AIM OF THE TASK »
Skip the pictures. Transcribe the rest of the data below without changing a word.

-- -- --

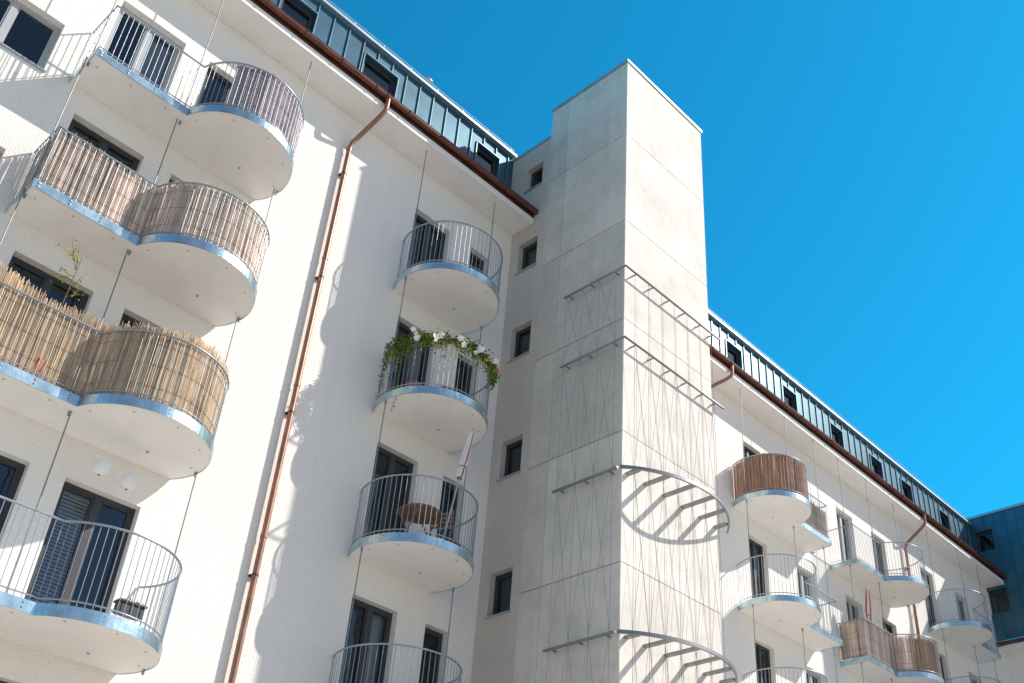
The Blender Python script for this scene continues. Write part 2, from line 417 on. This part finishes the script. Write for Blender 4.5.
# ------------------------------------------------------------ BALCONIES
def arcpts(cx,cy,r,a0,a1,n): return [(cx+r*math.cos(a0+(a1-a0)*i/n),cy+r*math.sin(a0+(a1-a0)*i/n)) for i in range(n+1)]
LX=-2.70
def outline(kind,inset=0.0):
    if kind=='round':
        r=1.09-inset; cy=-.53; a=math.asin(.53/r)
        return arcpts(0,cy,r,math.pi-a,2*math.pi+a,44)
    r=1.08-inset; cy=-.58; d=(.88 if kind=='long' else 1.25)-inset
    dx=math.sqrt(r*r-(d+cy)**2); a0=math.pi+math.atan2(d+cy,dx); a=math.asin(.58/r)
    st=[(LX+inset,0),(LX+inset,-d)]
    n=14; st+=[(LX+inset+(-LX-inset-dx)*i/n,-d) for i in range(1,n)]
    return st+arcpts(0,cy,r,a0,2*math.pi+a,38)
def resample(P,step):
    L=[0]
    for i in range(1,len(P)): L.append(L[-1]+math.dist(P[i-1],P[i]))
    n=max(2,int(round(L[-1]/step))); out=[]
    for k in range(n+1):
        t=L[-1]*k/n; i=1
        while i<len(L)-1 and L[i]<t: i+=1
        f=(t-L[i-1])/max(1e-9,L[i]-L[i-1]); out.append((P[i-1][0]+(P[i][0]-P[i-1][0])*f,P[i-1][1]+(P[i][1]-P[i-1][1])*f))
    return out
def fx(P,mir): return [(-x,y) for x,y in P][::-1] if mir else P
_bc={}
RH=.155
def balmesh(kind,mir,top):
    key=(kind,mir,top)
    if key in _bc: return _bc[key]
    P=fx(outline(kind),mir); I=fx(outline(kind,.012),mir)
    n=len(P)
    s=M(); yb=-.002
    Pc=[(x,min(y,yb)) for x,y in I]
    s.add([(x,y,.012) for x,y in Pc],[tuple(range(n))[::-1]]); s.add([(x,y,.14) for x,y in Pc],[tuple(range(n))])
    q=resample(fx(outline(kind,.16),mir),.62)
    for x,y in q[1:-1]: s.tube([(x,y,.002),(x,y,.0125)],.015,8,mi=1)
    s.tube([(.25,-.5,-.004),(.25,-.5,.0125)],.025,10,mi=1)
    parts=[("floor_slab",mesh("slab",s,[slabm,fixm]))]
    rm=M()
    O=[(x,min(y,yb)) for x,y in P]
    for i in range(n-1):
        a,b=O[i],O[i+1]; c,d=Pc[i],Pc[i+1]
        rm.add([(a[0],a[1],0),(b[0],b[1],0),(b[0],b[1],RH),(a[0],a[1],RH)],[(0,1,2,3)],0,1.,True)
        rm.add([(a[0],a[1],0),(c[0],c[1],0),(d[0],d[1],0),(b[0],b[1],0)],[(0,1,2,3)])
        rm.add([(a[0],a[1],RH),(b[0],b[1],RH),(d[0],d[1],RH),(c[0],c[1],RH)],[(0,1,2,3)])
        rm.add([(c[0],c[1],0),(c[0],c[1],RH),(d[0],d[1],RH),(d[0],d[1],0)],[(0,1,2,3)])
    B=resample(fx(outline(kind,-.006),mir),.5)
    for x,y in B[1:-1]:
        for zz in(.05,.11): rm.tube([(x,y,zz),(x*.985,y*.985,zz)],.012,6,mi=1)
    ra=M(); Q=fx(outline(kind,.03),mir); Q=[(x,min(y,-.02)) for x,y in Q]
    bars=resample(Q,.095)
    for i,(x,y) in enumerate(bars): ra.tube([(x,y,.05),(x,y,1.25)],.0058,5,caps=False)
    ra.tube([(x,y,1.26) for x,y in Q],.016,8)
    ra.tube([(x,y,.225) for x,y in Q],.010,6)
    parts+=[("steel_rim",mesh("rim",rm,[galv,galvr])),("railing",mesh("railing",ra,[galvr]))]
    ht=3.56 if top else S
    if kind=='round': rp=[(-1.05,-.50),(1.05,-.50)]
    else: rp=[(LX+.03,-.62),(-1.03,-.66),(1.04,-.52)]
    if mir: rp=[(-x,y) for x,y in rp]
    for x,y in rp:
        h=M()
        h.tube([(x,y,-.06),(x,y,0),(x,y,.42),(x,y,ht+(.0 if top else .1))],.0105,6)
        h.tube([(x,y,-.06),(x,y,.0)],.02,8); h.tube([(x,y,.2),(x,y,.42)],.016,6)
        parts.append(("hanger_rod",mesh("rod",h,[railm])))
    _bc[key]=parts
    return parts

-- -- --

EXERCISE ANSWER »
The Blender Python script for this scene continues. Write part 2, from line 417 on. This part finishes the script. Write for Blender 4.5.
# ------------------------------------------------------------ BALCONIES
def arcpts(cx,cy,r,a0,a1,n): return [(cx+r*math.cos(a0+(a1-a0)*i/n),cy+r*math.sin(a0+(a1-a0)*i/n)) for i in range(n+1)]
LX=-2.70
def outline(kind,inset=0.0):
    if kind=='round':
        r=1.09-inset; cy=-.53; a=math.asin(.53/r)
        return arcpts(0,cy,r,math.pi-a,2*math.pi+a,44)
    r=1.08-inset; cy=-.58; d=(.88 if kind=='long' else 1.25)-inset
    dx=math.sqrt(r*r-(d+cy)**2); a0=math.pi+math.atan2(d+cy,dx); a=math.asin(.58/r)
    st=[(LX+inset,0),(LX+inset,-d)]
    n=14; st+=[(LX+inset+(-LX-inset-dx)*i/n,-d) for i in range(1,n)]
    return st+arcpts(0,cy,r,a0,2*math.pi+a,38)
def resample(P,step):
    L=[0]
    for i in range(1,len(P)): L.append(L[-1]+math.dist(P[i-1],P[i]))
    n=max(2,int(round(L[-1]/step))); out=[]
    for k in range(n+1):
        t=L[-1]*k/n; i=1
        while i<len(L)-1 and L[i]<t: i+=1
        f=(t-L[i-1])/max(1e-9,L[i]-L[i-1]); out.append((P[i-1][0]+(P[i][0]-P[i-1][0])*f,P[i-1][1]+(P[i][1]-P[i-1][1])*f))
    return out
def fx(P,mir): return [(-x,y) for x,y in P][::-1] if mir else P
_bc={}
RH=.155
def balmesh(kind,mir,top):
    key=(kind,mir,top)
    if key in _bc: return _bc[key]
    P=fx(outline(kind),mir); I=fx(outline(kind,.012),mir)
    n=len(P)
    s=M(); yb=-.002
    Pc=[(x,min(y,yb)) for x,y in I]
    s.add([(x,y,.012) for x,y in Pc],[tuple(range(n))[::-1]]); s.add([(x,y,.14) for x,y in Pc],[tuple(range(n))])
    q=resample(fx(outline(kind,.16),mir),.62)
    for x,y in q[1:-1]: s.tube([(x,y,.002),(x,y,.0125)],.015,8,mi=1)
    s.tube([(.25,-.5,-.004),(.25,-.5,.0125)],.025,10,mi=1)
    parts=[("floor_slab",mesh("slab",s,[slabm,fixm]))]
    rm=M()
    O=[(x,min(y,yb)) for x,y in P]
    for i in range(n-1):
        a,b=O[i],O[i+1]; c,d=Pc[i],Pc[i+1]
        rm.add([(a[0],a[1],0),(b[0],b[1],0),(b[0],b[1],RH),(a[0],a[1],RH)],[(0,1,2,3)],0,1.,True)
        rm.add([(a[0],a[1],0),(c[0],c[1],0),(d[0],d[1],0),(b[0],b[1],0)],[(0,1,2,3)])
        rm.add([(a[0],a[1],RH),(b[0],b[1],RH),(d[0],d[1],RH),(c[0],c[1],RH)],[(0,1,2,3)])
        rm.add([(c[0],c[1],0),(c[0],c[1],RH),(d[0],d[1],RH),(d[0],d[1],0)],[(0,1,2,3)])
    B=resample(fx(outline(kind,-.006),mir),.5)
    for x,y in B[1:-1]:
        for zz in(.05,.11): rm.tube([(x,y,zz),(x*.985,y*.985,zz)],.012,6,mi=1)
    ra=M(); Q=fx(outline(kind,.03),mir); Q=[(x,min(y,-.02)) for x,y in Q]
    bars=resample(Q,.095)
    for i,(x,y) in enumerate(bars): ra.tube([(x,y,.05),(x,y,1.25)],.0058,5,caps=False)
    ra.tube([(x,y,1.26) for x,y in Q],.016,8)
    ra.tube([(x,y,.225) for x,y in Q],.010,6)
    parts+=[("steel_rim",mesh("rim",rm,[galv,galvr])),("railing",mesh("railing",ra,[galvr]))]
    ht=3.56 if top else S
    if kind=='round': rp=[(-1.05,-.50),(1.05,-.50)]
    else: rp=[(LX+.03,-.62),(-1.03,-.66),(1.04,-.52)]
    if mir: rp=[(-x,y) for x,y in rp]
    for x,y in rp:
        h=M()
        h.tube([(x,y,-.06),(x,y,0),(x,y,.42),(x,y,ht+(.0 if top else .1))],.0105,6)
        h.tube([(x,y,-.06),(x,y,.0)],.02,8); h.tube([(x,y,.2),(x,y,.42)],.016,6)
        parts.append(("hanger_rod",mesh("rod",h,[railm])))
    _bc[key]=parts
    return parts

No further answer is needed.